Production of the Tesla S has shifted up a gear at its US plant.
Tesla, the electric-car company led by Elon Musk, said it had produced its first 50 Model S luxury sedans and would accelerate output on a weekly basis to meet a target of delivering 5000 cars this year.
Since starting production in California in June, Tesla had made 29 customer cars and 21 vehicles for its caryards for use as loan cars and for test drives, Christina Ra, a Tesla spokeswoman, said in an interview.
Some 50 more were to be built in the next two to three weeks, and the daily production pace would expand every two to three weeks after that, she said.
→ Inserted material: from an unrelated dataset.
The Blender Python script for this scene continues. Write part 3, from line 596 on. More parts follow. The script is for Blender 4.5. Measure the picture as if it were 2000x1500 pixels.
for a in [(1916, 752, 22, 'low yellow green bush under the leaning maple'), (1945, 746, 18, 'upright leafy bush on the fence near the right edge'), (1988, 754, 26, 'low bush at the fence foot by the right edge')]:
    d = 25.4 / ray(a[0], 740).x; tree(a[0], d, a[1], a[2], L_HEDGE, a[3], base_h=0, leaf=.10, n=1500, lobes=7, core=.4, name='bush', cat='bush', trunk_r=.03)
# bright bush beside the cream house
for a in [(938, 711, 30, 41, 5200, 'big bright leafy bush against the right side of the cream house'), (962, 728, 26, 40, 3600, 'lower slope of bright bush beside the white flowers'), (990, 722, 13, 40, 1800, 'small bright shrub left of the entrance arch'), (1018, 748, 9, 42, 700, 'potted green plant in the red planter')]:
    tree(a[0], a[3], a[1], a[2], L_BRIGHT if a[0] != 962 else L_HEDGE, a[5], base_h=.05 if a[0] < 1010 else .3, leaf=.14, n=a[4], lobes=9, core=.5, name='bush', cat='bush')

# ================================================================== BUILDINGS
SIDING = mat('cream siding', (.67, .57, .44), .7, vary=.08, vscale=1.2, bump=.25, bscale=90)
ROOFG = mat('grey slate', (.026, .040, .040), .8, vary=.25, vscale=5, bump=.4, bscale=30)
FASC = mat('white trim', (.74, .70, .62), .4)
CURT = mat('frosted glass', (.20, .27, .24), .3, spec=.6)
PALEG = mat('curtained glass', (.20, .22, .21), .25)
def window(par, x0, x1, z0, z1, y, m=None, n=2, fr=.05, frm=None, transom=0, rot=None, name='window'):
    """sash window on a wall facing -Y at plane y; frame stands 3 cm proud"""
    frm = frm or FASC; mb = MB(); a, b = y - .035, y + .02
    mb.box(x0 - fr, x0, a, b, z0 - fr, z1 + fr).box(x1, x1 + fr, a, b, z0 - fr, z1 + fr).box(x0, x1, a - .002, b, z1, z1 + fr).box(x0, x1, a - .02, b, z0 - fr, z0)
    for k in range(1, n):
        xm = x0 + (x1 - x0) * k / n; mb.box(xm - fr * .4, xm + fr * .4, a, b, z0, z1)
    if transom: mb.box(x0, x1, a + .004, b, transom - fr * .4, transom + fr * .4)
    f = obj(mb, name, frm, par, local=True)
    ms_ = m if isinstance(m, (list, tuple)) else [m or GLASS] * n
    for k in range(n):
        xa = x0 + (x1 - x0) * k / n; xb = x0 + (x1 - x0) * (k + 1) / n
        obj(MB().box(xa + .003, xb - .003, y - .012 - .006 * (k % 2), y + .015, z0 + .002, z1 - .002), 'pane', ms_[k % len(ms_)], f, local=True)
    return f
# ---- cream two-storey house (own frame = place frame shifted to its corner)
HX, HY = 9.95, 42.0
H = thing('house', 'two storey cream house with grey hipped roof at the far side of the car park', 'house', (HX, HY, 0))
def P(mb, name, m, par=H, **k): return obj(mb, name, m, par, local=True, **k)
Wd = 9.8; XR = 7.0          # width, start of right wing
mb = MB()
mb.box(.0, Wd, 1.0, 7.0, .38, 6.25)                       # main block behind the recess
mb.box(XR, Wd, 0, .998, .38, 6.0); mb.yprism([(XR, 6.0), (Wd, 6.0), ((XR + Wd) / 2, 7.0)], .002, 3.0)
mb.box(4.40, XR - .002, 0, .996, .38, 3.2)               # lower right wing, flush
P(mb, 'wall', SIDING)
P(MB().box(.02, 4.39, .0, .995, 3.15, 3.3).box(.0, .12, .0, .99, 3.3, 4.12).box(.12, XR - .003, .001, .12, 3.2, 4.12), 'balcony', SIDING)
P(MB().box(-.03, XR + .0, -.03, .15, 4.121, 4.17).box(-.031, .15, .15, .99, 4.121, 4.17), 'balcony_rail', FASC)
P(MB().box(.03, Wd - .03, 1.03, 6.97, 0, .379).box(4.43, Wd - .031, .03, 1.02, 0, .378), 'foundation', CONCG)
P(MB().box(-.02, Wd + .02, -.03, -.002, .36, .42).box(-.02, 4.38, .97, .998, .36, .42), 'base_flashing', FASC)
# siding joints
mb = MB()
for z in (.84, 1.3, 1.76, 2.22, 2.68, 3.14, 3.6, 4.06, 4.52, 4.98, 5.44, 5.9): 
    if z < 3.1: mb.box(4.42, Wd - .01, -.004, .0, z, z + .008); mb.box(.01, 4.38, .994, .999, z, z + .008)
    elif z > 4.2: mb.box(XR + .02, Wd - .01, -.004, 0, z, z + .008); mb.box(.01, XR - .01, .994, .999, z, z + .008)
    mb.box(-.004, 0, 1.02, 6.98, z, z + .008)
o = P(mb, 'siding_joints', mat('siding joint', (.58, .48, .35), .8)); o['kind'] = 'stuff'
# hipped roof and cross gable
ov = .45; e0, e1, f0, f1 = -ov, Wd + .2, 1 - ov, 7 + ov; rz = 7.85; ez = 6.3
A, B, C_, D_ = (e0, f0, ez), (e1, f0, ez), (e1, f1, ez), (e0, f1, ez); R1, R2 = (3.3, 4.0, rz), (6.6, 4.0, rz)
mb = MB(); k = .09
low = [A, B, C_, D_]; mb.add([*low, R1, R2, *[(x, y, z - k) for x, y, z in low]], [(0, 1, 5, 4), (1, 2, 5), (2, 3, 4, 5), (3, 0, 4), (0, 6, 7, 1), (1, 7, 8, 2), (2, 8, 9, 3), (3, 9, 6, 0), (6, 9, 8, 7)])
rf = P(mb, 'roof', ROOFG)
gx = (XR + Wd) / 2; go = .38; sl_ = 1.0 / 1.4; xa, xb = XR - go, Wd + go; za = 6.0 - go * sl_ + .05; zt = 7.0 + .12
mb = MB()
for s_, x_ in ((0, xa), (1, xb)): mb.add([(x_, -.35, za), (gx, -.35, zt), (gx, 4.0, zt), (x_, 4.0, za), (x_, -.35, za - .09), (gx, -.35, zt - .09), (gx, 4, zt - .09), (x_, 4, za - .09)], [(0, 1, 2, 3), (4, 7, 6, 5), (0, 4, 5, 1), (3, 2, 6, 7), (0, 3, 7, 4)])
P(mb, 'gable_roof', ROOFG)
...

"The ramp up is continuing and we are getting a lot of invaluable information from having all these cars on the road," George Blankenship, Tesla's vice-president of sales, said in a company blog post this week. "We have already logged more than 39,000 miles [62,700km] on the first 50 cars."
Production and orders of Tesla's first battery-powered model designed and built wholly in-house are being monitored by investors after an analyst's report last month suggested the company may struggle to meet its annual target.
Tesla said last week that it would produce 500 of the Model S this quarter, but output would accelerate late in the year to meet the 5000-car goal. The company said last week it had 12,200 orders for the Model S, which start from NZ$70,100 in the US. Buyers can configure their car three months before production.